Exercise prompt
Repeat the listing below word for word, stopping after the line that contains "scene.camera = cam".

Information provided
════════════════
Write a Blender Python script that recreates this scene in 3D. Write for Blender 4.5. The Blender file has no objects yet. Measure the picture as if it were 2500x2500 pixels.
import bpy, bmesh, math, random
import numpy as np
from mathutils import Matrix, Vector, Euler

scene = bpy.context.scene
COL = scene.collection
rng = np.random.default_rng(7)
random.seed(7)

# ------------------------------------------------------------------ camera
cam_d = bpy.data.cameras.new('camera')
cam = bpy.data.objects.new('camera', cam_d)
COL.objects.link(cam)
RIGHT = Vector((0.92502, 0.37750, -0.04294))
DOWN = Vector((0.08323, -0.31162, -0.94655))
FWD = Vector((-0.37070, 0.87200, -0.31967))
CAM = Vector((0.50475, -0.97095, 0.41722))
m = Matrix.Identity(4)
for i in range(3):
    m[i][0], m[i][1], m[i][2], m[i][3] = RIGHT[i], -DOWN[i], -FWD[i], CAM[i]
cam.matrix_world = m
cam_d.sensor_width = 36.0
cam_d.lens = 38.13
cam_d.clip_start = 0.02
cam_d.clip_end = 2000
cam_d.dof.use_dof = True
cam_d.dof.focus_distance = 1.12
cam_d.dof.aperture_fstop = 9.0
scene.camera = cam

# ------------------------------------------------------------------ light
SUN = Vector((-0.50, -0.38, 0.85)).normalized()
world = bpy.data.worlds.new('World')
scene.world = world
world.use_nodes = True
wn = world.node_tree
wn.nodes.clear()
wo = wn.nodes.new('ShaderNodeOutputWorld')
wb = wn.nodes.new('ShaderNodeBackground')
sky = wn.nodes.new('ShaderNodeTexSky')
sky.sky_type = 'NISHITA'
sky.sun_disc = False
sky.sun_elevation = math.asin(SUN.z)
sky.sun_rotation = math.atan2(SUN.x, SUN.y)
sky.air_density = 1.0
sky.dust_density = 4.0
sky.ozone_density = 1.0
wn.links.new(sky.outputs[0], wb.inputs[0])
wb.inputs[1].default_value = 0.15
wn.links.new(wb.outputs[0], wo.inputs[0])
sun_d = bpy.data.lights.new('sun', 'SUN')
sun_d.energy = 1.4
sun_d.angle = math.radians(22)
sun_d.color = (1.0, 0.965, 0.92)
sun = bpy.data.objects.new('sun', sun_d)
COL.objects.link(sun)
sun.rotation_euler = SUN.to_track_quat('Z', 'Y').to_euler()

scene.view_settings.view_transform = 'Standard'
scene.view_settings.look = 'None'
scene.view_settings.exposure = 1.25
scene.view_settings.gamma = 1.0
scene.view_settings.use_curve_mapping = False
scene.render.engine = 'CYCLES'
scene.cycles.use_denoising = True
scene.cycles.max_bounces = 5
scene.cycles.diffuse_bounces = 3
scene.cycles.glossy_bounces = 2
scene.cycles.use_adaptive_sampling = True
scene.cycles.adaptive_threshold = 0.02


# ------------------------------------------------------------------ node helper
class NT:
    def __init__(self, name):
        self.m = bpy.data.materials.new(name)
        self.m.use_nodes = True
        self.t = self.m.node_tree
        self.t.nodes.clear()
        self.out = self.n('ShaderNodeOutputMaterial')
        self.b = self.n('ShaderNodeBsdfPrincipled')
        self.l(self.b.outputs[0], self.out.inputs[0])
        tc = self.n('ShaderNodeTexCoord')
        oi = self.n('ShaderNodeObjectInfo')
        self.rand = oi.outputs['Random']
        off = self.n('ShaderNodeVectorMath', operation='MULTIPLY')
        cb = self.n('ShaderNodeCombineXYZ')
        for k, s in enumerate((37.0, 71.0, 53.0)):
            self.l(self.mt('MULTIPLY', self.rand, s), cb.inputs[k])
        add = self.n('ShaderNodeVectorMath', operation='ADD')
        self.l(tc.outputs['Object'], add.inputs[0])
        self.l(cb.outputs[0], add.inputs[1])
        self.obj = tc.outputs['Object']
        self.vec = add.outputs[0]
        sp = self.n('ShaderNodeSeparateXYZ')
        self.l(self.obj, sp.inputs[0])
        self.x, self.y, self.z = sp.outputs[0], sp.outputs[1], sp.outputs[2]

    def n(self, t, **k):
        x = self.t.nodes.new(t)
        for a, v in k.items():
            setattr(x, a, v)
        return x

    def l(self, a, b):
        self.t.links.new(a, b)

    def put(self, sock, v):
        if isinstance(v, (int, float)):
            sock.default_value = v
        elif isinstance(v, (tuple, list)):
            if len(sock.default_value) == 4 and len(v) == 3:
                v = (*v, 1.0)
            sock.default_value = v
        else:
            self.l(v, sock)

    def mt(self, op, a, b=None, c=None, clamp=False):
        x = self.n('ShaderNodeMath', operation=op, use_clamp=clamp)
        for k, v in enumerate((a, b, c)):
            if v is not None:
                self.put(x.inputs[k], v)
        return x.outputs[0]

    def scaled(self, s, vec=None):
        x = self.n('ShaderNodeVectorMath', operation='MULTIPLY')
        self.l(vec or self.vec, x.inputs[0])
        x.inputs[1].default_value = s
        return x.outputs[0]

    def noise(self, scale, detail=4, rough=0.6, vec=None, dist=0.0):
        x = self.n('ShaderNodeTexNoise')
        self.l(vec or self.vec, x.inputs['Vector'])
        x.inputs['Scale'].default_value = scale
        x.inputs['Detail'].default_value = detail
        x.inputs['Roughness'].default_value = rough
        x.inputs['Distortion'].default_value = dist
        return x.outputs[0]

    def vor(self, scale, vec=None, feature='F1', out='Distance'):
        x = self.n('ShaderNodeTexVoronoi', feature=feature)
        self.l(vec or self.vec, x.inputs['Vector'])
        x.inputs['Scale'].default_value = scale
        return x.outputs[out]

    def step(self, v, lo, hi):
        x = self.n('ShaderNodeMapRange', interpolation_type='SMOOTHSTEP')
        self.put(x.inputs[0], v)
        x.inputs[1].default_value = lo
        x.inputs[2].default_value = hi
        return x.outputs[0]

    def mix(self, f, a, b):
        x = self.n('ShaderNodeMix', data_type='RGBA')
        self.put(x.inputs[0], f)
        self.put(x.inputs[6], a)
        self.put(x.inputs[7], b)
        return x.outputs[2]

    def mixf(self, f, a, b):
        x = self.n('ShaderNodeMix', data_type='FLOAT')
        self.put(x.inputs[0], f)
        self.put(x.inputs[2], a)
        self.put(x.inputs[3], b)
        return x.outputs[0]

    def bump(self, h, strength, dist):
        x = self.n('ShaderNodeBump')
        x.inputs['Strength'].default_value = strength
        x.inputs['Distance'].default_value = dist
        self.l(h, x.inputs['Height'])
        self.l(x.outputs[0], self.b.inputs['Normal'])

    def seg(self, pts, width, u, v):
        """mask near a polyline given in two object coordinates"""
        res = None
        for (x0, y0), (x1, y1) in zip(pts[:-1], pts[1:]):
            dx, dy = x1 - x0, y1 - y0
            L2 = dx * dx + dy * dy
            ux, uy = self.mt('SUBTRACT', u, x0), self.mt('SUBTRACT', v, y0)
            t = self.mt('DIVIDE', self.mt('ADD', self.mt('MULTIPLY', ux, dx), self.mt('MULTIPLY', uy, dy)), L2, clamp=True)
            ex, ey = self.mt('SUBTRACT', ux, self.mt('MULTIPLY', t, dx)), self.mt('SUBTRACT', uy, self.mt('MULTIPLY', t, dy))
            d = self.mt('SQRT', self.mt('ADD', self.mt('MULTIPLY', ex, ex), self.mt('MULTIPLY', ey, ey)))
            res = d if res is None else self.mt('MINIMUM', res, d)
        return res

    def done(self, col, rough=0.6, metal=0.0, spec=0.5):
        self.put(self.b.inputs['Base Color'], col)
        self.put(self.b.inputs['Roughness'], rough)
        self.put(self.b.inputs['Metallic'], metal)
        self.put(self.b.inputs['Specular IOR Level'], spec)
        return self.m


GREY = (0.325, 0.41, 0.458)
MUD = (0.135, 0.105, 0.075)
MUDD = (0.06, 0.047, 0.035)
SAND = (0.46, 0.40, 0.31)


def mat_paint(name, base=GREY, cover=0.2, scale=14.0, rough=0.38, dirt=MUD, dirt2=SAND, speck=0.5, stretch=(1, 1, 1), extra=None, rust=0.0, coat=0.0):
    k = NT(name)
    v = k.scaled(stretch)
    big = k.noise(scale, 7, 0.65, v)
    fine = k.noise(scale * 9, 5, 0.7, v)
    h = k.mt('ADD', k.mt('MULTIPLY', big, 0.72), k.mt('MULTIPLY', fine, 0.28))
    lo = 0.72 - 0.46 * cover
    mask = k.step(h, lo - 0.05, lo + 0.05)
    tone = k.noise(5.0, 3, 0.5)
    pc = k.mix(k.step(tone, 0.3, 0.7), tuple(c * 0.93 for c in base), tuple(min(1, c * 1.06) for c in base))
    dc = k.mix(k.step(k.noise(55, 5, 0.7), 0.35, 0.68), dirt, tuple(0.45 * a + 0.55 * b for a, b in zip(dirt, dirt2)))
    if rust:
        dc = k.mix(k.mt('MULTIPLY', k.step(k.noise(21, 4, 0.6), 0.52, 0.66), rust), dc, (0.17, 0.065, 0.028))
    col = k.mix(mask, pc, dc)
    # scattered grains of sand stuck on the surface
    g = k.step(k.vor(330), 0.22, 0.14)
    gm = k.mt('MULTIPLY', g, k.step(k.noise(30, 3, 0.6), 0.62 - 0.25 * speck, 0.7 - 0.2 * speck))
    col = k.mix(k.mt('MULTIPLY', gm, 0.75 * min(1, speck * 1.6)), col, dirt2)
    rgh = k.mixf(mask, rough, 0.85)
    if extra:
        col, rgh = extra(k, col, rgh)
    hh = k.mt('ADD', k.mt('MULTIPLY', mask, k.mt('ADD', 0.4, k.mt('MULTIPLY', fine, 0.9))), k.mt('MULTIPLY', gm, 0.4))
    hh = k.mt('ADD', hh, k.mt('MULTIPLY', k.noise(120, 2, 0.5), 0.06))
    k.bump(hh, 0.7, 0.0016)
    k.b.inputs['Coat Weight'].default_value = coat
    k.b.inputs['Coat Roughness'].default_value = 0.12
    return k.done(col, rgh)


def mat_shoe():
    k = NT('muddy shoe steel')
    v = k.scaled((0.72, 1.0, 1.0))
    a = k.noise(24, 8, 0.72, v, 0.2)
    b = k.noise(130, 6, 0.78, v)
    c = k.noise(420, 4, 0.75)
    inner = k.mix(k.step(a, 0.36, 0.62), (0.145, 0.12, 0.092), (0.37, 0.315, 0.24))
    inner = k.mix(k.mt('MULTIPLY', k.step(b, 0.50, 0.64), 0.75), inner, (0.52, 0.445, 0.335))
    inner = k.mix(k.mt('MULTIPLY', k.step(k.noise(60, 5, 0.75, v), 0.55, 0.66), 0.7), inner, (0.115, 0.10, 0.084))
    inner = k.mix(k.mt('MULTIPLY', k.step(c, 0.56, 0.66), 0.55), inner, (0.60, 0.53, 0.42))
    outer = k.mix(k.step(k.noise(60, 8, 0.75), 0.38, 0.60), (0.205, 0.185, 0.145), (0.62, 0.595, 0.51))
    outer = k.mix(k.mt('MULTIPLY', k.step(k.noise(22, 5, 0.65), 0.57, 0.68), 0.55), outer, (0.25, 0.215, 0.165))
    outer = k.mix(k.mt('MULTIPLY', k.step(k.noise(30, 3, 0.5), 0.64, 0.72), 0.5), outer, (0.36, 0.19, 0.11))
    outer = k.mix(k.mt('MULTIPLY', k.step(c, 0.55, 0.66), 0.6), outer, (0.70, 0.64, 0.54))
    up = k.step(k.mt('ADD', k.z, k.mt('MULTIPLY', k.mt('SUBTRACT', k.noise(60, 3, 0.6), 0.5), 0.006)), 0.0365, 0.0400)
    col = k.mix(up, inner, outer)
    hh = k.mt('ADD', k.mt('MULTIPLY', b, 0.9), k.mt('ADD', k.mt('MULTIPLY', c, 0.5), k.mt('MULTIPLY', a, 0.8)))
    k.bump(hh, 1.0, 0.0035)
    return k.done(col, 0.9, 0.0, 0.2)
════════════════
Solved exercise
Write a Blender Python script that recreates this scene in 3D. Write for Blender 4.5. The Blender file has no objects yet. Measure the picture as if it were 2500x2500 pixels.
import bpy, bmesh, math, random
import numpy as np
from mathutils import Matrix, Vector, Euler

scene = bpy.context.scene
COL = scene.collection
rng = np.random.default_rng(7)
random.seed(7)

# ------------------------------------------------------------------ camera
cam_d = bpy.data.cameras.new('camera')
cam = bpy.data.objects.new('camera', cam_d)
COL.objects.link(cam)
RIGHT = Vector((0.92502, 0.37750, -0.04294))
DOWN = Vector((0.08323, -0.31162, -0.94655))
FWD = Vector((-0.37070, 0.87200, -0.31967))
CAM = Vector((0.50475, -0.97095, 0.41722))
m = Matrix.Identity(4)
for i in range(3):
    m[i][0], m[i][1], m[i][2], m[i][3] = RIGHT[i], -DOWN[i], -FWD[i], CAM[i]
cam.matrix_world = m
cam_d.sensor_width = 36.0
cam_d.lens = 38.13
cam_d.clip_start = 0.02
cam_d.clip_end = 2000
cam_d.dof.use_dof = True
cam_d.dof.focus_distance = 1.12
cam_d.dof.aperture_fstop = 9.0
scene.camera = cam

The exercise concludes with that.